— START SOURCE EXCERPT —
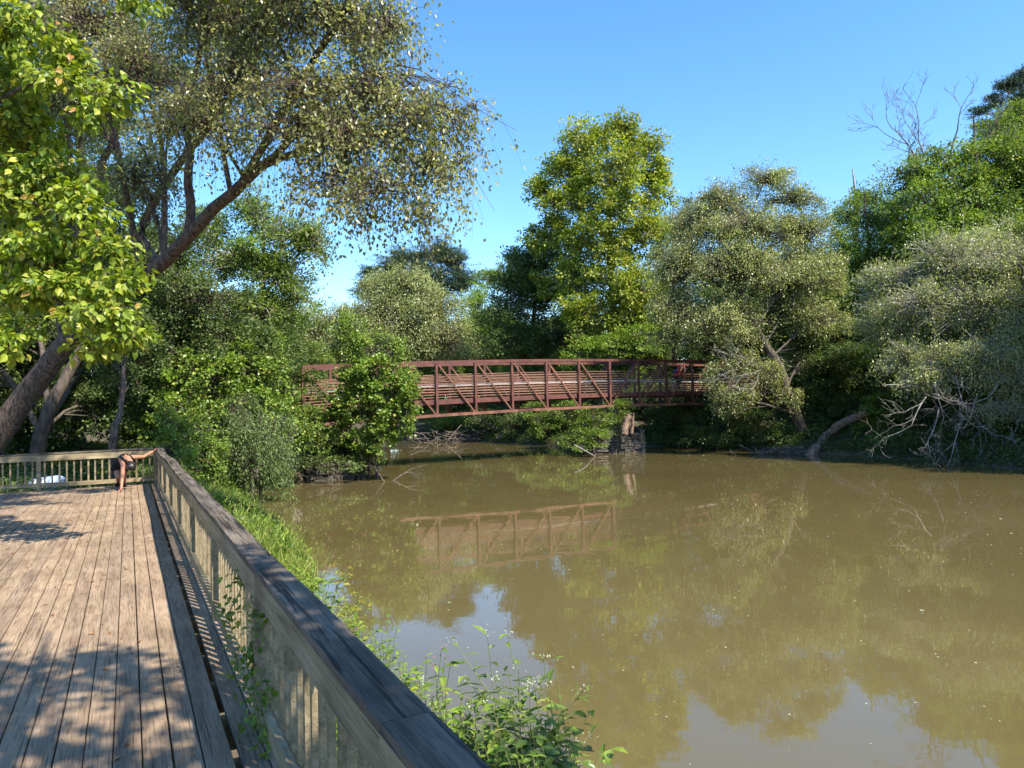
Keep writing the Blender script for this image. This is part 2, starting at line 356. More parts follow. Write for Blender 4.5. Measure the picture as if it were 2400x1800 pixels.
# ------------------------------------------------------------------ deck
DECK = 1.4
boards = []
def boards_at(u0, u1):
    v = -7.0 + random.uniform(-2, 0)
    while v < 20.35:
        l = random.choice((4.8, 6.0, 7.2)); v1 = min(v + l, 20.38)
        zz = random.uniform(-0.003, 0.003); a = random.uniform(-0.002, 0.002)
        boards.append(box(u0 + a, u1 + a, max(v, -7), v1 - 0.005, DECK - 0.038 + zz, DECK + zz)); v = v1
uu = 0.448
scr = []
def screws(u0, u1):
    for v in np.arange(-6.78, 20.3, 0.6):
        for u in (u0 + .022, u1 - .022):
            if v > 1.5 and u > -5: scr.append((u + random.uniform(-.004, .004), v + random.uniform(-.006, .006)))
while uu > -7.4:
    boards_at(uu - 0.126, uu); screws(uu - .126, uu); uu -= 0.1325
boards_at(0.484, 0.598); boards_at(0.604, 0.718); screws(.484, .598)
sc2 = np.array(scr); a6 = np.arange(6) / 6 * 2 * np.pi
sv = np.stack([sc2[:, :1] + .0045 * np.cos(a6)[None], sc2[:, 1:] + .0045 * np.sin(a6)[None], np.full((len(sc2), 6), DECK + .0045)], -1).reshape(-1, 3)
boards.append((sv, np.arange(len(sc2) * 6).reshape(-1, 6), 1))
deck = empty('deck_frame_tmp', (0, 0, 0), ANG); bpy.data.objects.remove(deck)
def local_obj(name, geo, mats, loc=(0, 0, 0), rz=ANG, parent=None, **k):
    o = mesh_obj(name, geo, mats, parent, world=False)
    if parent is None: o.location = loc; o.rotation_euler = (0, 0, rz)
    return tag(o, **k)
dk = local_obj('wooden_deck', boards, [W_DECK, plain('screw_heads', (.06, .045, .035), .6, .5, .6)], kind='structure')
bv = dk.modifiers.new('bevel', 'BEVEL'); bv.width = 0.004; bv.segments = 1
jo = [box(-7.2, 0.70, v, v + 0.045, DECK - 0.24, DECK - 0.046) for v in np.arange(-6.8, 20.3, 0.6)]
jo += [box(0.716, 0.752, -7, 20.38, DECK - 0.25, DECK - 0.045), box(-7.4, 0.70, 20.34, 20.376, DECK - 0.25, DECK - 0.046)]
jo += [box(u - .07, u + .07, v - .07, v + .07, -0.4, DECK - 0.242) for v in (-5, -1, 3, 7, 11, 15, 19) for u in (-6, -2.5, 0.5)]
local_obj('deck_joists', jo, W_RAIL, kind='structure')

# railing along the river: local x towards the river, local y along the deck
def railing(name, label, group, loc, rz, posts, v_end, cap_v0, sag, start_gap=0.0):
    t = empty(name, loc, rz, label=label, cat='railing', group=group)
    # cap: boards ending over posts
    joints = [cap_v0] + [p for i, p in enumerate(posts) if i % 2 == 1 and p > cap_v0 + 0.5] + [v_end]
    joints = sorted(set(joints))
    for a, b_ in zip(joints[:-1], joints[1:]):
        if b_ - a < 0.3: continue
        n = max(3, int((b_ - a) / 0.25)); v = np.linspace(a + 0.002, b_ - 0.002, n)
        z = 0.87 + np.array([sag(x)[0] for x in v]); du = np.array([sag(x)[1] for x in v])
        V = np.stack([np.column_stack([np.full(n, -0.01) + du, v, z - 0.038]), np.column_stack([0.14 + du, v, z - 0.038]),
                      np.column_stack([0.14 + du, v, z]), np.column_stack([-0.01 + du, v, z])], 1).reshape(-1, 3)
        F = [[4 * i + j, 4 * i + (j + 1) % 4, 4 * i + 4 + (j + 1) % 4, 4 * i + 4 + j] for i in range(n - 1) for j in range(4)]
        F += [[0, 3, 2, 1], [4 * n - 4, 4 * n - 3, 4 * n - 2, 4 * n - 1]]
        o = mesh_obj('rail_cap', [(V, np.array(F), 0)], W_CAP, t, world=False)
        bv = o.modifiers.new('bevel', 'BEVEL'); bv.width = 0.006; bv.segments = 2; bv.limit_method = 'ANGLE'
    pm = None
    for p in posts:
        h_ = 0.832 + sag(p)[0]
        if pm is None:
            pm = mesh_obj('post', [box(0, 0.089, -0.045, 0.045, -0.25, 0.829)], W_RAIL, t, world=False)
            bv = pm.modifiers.new('bevel', 'BEVEL'); bv.width = 0.004; bv.segments = 1
            q = pm
        else:
            q = pm.copy(); COL.objects.link(q); q.parent = t
        q.location = (0.0, p, 0.0); q.scale = (1, 1, h_ / 0.832 if False else 1)
        q.location.z = sag(p)[0]
    bals = []
    bm_ = None; nb = 0
    for a, b_ in zip(posts[:-1], posts[1:]):
        zc = 0.831 + min(sag(a)[0], sag(b_)[0])
        o = mesh_obj('top_rail', [box(0.003, 0.040, a + 0.046, b_ - 0.046, zc - 0.14, zc)], W_RAIL, t, world=False)
        o2 = mesh_obj('bottom_rail', [box(0.003, 0.040, a + 0.046, b_ - 0.046, 0.085 + random.uniform(-.01, .01), 0.172)], W_RAIL, t, world=False)
        k = int(round((b_ - a - 0.09) / 0.146)); st = (b_ - a - 0.09) / k
        for i in range(k):
            bals.append((a + 0.045 + st * (i + 0.5), zc))
    bals.sort(key=lambda q: q[0])
    near = bals if len(bals) <= 98 else [q for q in bals if q[0] > 0.5][:98]
    rest = [q for q in bals if q not in near]
    for v, zc in near:
        if bm_ is None:
            bm_ = mesh_obj('baluster', [box(0.043, 0.071, -0.017, 0.017, 0.06, 0.80)], W_RAIL, t, world=False); q = bm_
        else: q = bm_.copy(); COL.objects.link(q); q.parent = t
        q.location = (random.uniform(0, .003), v + random.uniform(-.004, .004), zc - 0.832 + random.uniform(-.006, .006)); q.rotation_euler = (0, random.uniform(-.004, .004), random.uniform(-.05, .05))
    if rest:
        g = [box(0.043, 0.071, v - 0.017, v + 0.017, 0.06, 0.80) for v, z in rest]
        o = mesh_obj('balusters', g, W_RAIL, t, world=False); o['kind'] = 'stuff'
    return t
def sag1(v):
    a = max(0.0, (v - 6) / 14.0)
    return (0.022 * math.sin(v * 1.35 + 0.6) * a + 0.004 * math.sin(v * 2.3), 0.018 * math.sin(v * 0.95 + 1.0) * a)
posts1 = [-5.2, -2.83, -0.45, 1.95, 4.32, 6.62, 8.98, 11.35, 13.65, 15.95, 18.15, 20.22]
railing('deck_railing', 'long weathered wooden railing with wide cap running beside the river', None, DK(0.60, 0, DECK), ANG, posts1, 20.36, -5.4, sag1)
sag2 = lambda v: (0.012 * math.sin(v * 0.9 + 2), 0.0)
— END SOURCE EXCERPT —
> [GIVEN REQUEST] Working from the material above, transcribe it exactly while omitting pictures.

> [RESPONSE TO THE EXERCISE]
Keep writing the Blender script for this image. This is part 2, starting at line 356. More parts follow. Write for Blender 4.5. Measure the picture as if it were 2400x1800 pixels.
# ------------------------------------------------------------------ deck
DECK = 1.4
boards = []
def boards_at(u0, u1):
    v = -7.0 + random.uniform(-2, 0)
    while v < 20.35:
        l = random.choice((4.8, 6.0, 7.2)); v1 = min(v + l, 20.38)
        zz = random.uniform(-0.003, 0.003); a = random.uniform(-0.002, 0.002)
        boards.append(box(u0 + a, u1 + a, max(v, -7), v1 - 0.005, DECK - 0.038 + zz, DECK + zz)); v = v1
uu = 0.448
scr = []
def screws(u0, u1):
    for v in np.arange(-6.78, 20.3, 0.6):
        for u in (u0 + .022, u1 - .022):
            if v > 1.5 and u > -5: scr.append((u + random.uniform(-.004, .004), v + random.uniform(-.006, .006)))
while uu > -7.4:
    boards_at(uu - 0.126, uu); screws(uu - .126, uu); uu -= 0.1325
boards_at(0.484, 0.598); boards_at(0.604, 0.718); screws(.484, .598)
sc2 = np.array(scr); a6 = np.arange(6) / 6 * 2 * np.pi
sv = np.stack([sc2[:, :1] + .0045 * np.cos(a6)[None], sc2[:, 1:] + .0045 * np.sin(a6)[None], np.full((len(sc2), 6), DECK + .0045)], -1).reshape(-1, 3)
boards.append((sv, np.arange(len(sc2) * 6).reshape(-1, 6), 1))
deck = empty('deck_frame_tmp', (0, 0, 0), ANG); bpy.data.objects.remove(deck)
def local_obj(name, geo, mats, loc=(0, 0, 0), rz=ANG, parent=None, **k):
    o = mesh_obj(name, geo, mats, parent, world=False)
    if parent is None: o.location = loc; o.rotation_euler = (0, 0, rz)
    return tag(o, **k)
dk = local_obj('wooden_deck', boards, [W_DECK, plain('screw_heads', (.06, .045, .035), .6, .5, .6)], kind='structure')
bv = dk.modifiers.new('bevel', 'BEVEL'); bv.width = 0.004; bv.segments = 1
jo = [box(-7.2, 0.70, v, v + 0.045, DECK - 0.24, DECK - 0.046) for v in np.arange(-6.8, 20.3, 0.6)]
jo += [box(0.716, 0.752, -7, 20.38, DECK - 0.25, DECK - 0.045), box(-7.4, 0.70, 20.34, 20.376, DECK - 0.25, DECK - 0.046)]
jo += [box(u - .07, u + .07, v - .07, v + .07, -0.4, DECK - 0.242) for v in (-5, -1, 3, 7, 11, 15, 19) for u in (-6, -2.5, 0.5)]
local_obj('deck_joists', jo, W_RAIL, kind='structure')

# railing along the river: local x towards the river, local y along the deck
def railing(name, label, group, loc, rz, posts, v_end, cap_v0, sag, start_gap=0.0):
    t = empty(name, loc, rz, label=label, cat='railing', group=group)
    # cap: boards ending over posts
    joints = [cap_v0] + [p for i, p in enumerate(posts) if i % 2 == 1 and p > cap_v0 + 0.5] + [v_end]
    joints = sorted(set(joints))
    for a, b_ in zip(joints[:-1], joints[1:]):
        if b_ - a < 0.3: continue
        n = max(3, int((b_ - a) / 0.25)); v = np.linspace(a + 0.002, b_ - 0.002, n)
        z = 0.87 + np.array([sag(x)[0] for x in v]); du = np.array([sag(x)[1] for x in v])
        V = np.stack([np.column_stack([np.full(n, -0.01) + du, v, z - 0.038]), np.column_stack([0.14 + du, v, z - 0.038]),
                      np.column_stack([0.14 + du, v, z]), np.column_stack([-0.01 + du, v, z])], 1).reshape(-1, 3)
        F = [[4 * i + j, 4 * i + (j + 1) % 4, 4 * i + 4 + (j + 1) % 4, 4 * i + 4 + j] for i in range(n - 1) for j in range(4)]
        F += [[0, 3, 2, 1], [4 * n - 4, 4 * n - 3, 4 * n - 2, 4 * n - 1]]
        o = mesh_obj('rail_cap', [(V, np.array(F), 0)], W_CAP, t, world=False)
        bv = o.modifiers.new('bevel', 'BEVEL'); bv.width = 0.006; bv.segments = 2; bv.limit_method = 'ANGLE'
    pm = None
    for p in posts:
        h_ = 0.832 + sag(p)[0]
        if pm is None:
            pm = mesh_obj('post', [box(0, 0.089, -0.045, 0.045, -0.25, 0.829)], W_RAIL, t, world=False)
            bv = pm.modifiers.new('bevel', 'BEVEL'); bv.width = 0.004; bv.segments = 1
            q = pm
        else:
            q = pm.copy(); COL.objects.link(q); q.parent = t
        q.location = (0.0, p, 0.0); q.scale = (1, 1, h_ / 0.832 if False else 1)
        q.location.z = sag(p)[0]
    bals = []
    bm_ = None; nb = 0
    for a, b_ in zip(posts[:-1], posts[1:]):
        zc = 0.831 + min(sag(a)[0], sag(b_)[0])
        o = mesh_obj('top_rail', [box(0.003, 0.040, a + 0.046, b_ - 0.046, zc - 0.14, zc)], W_RAIL, t, world=False)
        o2 = mesh_obj('bottom_rail', [box(0.003, 0.040, a + 0.046, b_ - 0.046, 0.085 + random.uniform(-.01, .01), 0.172)], W_RAIL, t, world=False)
        k = int(round((b_ - a - 0.09) / 0.146)); st = (b_ - a - 0.09) / k
        for i in range(k):
            bals.append((a + 0.045 + st * (i + 0.5), zc))
    bals.sort(key=lambda q: q[0])
    near = bals if len(bals) <= 98 else [q for q in bals if q[0] > 0.5][:98]
    rest = [q for q in bals if q not in near]
    for v, zc in near:
        if bm_ is None:
            bm_ = mesh_obj('baluster', [box(0.043, 0.071, -0.017, 0.017, 0.06, 0.80)], W_RAIL, t, world=False); q = bm_
        else: q = bm_.copy(); COL.objects.link(q); q.parent = t
        q.location = (random.uniform(0, .003), v + random.uniform(-.004, .004), zc - 0.832 + random.uniform(-.006, .006)); q.rotation_euler = (0, random.uniform(-.004, .004), random.uniform(-.05, .05))
    if rest:
        g = [box(0.043, 0.071, v - 0.017, v + 0.017, 0.06, 0.80) for v, z in rest]
        o = mesh_obj('balusters', g, W_RAIL, t, world=False); o['kind'] = 'stuff'
    return t
def sag1(v):
    a = max(0.0, (v - 6) / 14.0)
    return (0.022 * math.sin(v * 1.35 + 0.6) * a + 0.004 * math.sin(v * 2.3), 0.018 * math.sin(v * 0.95 + 1.0) * a)
posts1 = [-5.2, -2.83, -0.45, 1.95, 4.32, 6.62, 8.98, 11.35, 13.65, 15.95, 18.15, 20.22]
railing('deck_railing', 'long weathered wooden railing with wide cap running beside the river', None, DK(0.60, 0, DECK), ANG, posts1, 20.36, -5.4, sag1)
sag2 = lambda v: (0.012 * math.sin(v * 0.9 + 2), 0.0)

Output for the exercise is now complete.